PHILLIPS: What about air power in Iraq? What's the Iraqi military aircraft like and training like? Can they -- can you even compare their abilities to the U.S.?

WARDEN: No. The Iraqi training and capability is simply abysmal, which is obviously quite good from our standpoint. The very interesting thing about this war, among others, is that there is little or no doubt about the outcome of the campaign. And the only question is does it take a few days or does it take a month, a month and a half for the primary military operations. And are the casualties zero, or are they something that is higher -- but still, they're going to be significantly lower than they would have been historically. The Iraqis are simply not in a position to offer substantial military opposition to anything we want to do.

PHILLIPS: All right, in the first war, supply operations were pretty easy, what about this time around?

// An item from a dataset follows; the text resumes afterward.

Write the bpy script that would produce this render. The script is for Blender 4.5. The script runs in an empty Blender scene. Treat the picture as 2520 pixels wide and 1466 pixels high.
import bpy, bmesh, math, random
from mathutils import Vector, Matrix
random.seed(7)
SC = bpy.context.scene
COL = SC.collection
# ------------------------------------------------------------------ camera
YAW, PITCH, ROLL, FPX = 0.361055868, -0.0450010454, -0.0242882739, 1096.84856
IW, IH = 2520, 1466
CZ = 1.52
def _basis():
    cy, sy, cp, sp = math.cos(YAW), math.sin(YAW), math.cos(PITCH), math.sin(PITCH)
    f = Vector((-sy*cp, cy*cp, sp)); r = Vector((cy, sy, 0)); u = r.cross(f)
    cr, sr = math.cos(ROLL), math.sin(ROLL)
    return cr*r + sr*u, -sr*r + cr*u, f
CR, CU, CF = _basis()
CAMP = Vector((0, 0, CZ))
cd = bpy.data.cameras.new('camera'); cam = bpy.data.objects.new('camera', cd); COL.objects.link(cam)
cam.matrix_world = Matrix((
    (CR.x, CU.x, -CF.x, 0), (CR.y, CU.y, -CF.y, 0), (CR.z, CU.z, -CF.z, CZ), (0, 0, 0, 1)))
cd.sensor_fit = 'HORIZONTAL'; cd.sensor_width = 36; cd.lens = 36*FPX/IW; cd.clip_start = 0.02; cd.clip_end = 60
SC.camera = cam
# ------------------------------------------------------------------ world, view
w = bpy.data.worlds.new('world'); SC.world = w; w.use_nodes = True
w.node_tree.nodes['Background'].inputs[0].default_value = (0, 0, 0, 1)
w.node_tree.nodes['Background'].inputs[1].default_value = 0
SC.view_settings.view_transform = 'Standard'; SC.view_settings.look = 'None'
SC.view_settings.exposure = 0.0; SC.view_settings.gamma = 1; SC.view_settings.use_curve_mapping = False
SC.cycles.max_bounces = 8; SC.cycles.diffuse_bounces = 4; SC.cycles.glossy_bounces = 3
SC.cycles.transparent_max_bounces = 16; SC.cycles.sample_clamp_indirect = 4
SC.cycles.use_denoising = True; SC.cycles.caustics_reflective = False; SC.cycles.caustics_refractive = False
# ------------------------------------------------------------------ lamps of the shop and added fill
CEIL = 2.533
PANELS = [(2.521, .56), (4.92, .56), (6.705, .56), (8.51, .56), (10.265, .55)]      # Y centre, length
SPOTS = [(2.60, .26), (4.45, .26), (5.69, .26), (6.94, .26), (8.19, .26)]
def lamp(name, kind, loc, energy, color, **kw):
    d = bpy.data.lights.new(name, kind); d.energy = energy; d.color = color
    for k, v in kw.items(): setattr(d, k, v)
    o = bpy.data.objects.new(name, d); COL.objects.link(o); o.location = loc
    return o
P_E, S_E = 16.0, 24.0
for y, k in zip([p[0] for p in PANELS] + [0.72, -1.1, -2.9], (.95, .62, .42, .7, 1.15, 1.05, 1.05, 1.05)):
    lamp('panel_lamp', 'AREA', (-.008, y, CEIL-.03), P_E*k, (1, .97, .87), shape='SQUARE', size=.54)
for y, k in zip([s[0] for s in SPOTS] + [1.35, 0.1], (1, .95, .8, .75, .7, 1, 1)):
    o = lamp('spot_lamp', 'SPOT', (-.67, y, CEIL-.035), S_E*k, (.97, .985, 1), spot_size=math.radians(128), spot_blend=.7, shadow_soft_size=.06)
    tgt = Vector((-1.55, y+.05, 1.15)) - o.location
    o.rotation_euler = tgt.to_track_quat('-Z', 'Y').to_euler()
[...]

WARDEN: This is much more complicated, especially if we make a -- we have two options for how we want to conduct the war. The one option is one where we are trying to change the regime, and we really don't want the responsibility for occupying and ruling Iraq. Second option is one in which you want to rule Iraq, occupy it, change it over a very long period of time.

If you take the second option, then you have got to put a lot of ground troops into Baghdad. And the -- the distances are -- are pretty -- pretty interesting. I mean, from Kuwait to Baghdad, several hundred miles. From up in the north, Mosel (ph), the Turkish border down to Baghdad, several hundred miles. This is a challenging logistical problem for anybody. And it's certainly one we can deal with, but it is a much more challenging thing than what we had during the Gulf War when operations were so much closer to our own lines.

PHILLIPS: Now, the regular army in Iraq definitely won't be fighting for Saddam. So is that a big asset for the U.S.?

WARDEN: I believe that the Iraqi military, and that probably actually includes the majority of the Republican Guard, is the very best asset that we have in Iraq. And if we have done things well, there is no reason in the world why that that regular army and probably substantial elements of the Republican Guard don't in fact take the matters into their own hands and be the ones that actually overthrow Saddam Hussein and take care of the really nasty internal security forces that are the ones that are keeping him in power.

So I would -- I would hope and anticipate that there will really be relatively little U.S. operations against Iraqi military forces.

PHILLIPS: Colonel, I have to ask you about the Iraqi declaration before we wrap up. What do you think? Is anything going to surface from this? And could this mean no war is around the corner?

WARDEN: I believe that there is a fair probability that it may, in fact, mean that there is no war. And the reason for this is fairly straightforward. Saddam Hussein, I think, became aware here probably within the last several months, given the -- what -- what our president was doing and some other things that we were deadly serious about this. So he was faced with the option of almost certainly dying, no probability whatsoever of surviving a war and certainly surviving in power, or saying, all right, I'm going to play absolutely straight with the U.N. thing, I am going to get rid of whatever I have. And then I will hope that I will be able to stay in power and have an opportunity to renew the programs or whatever a few years downstream.

So, if the guy has got any sense at all, that's the line that he is on. And if he is in fact doing that, then he probably has removed at least the instant causus belli. In other words, it's going to be pretty tough to go to war if in fact he has played this as straight as it would make sense for him to play it from his standpoint.

PHILLIPS: Colonel John Warden, you made a lot of things make sense for us. Thank you, sir, for your time.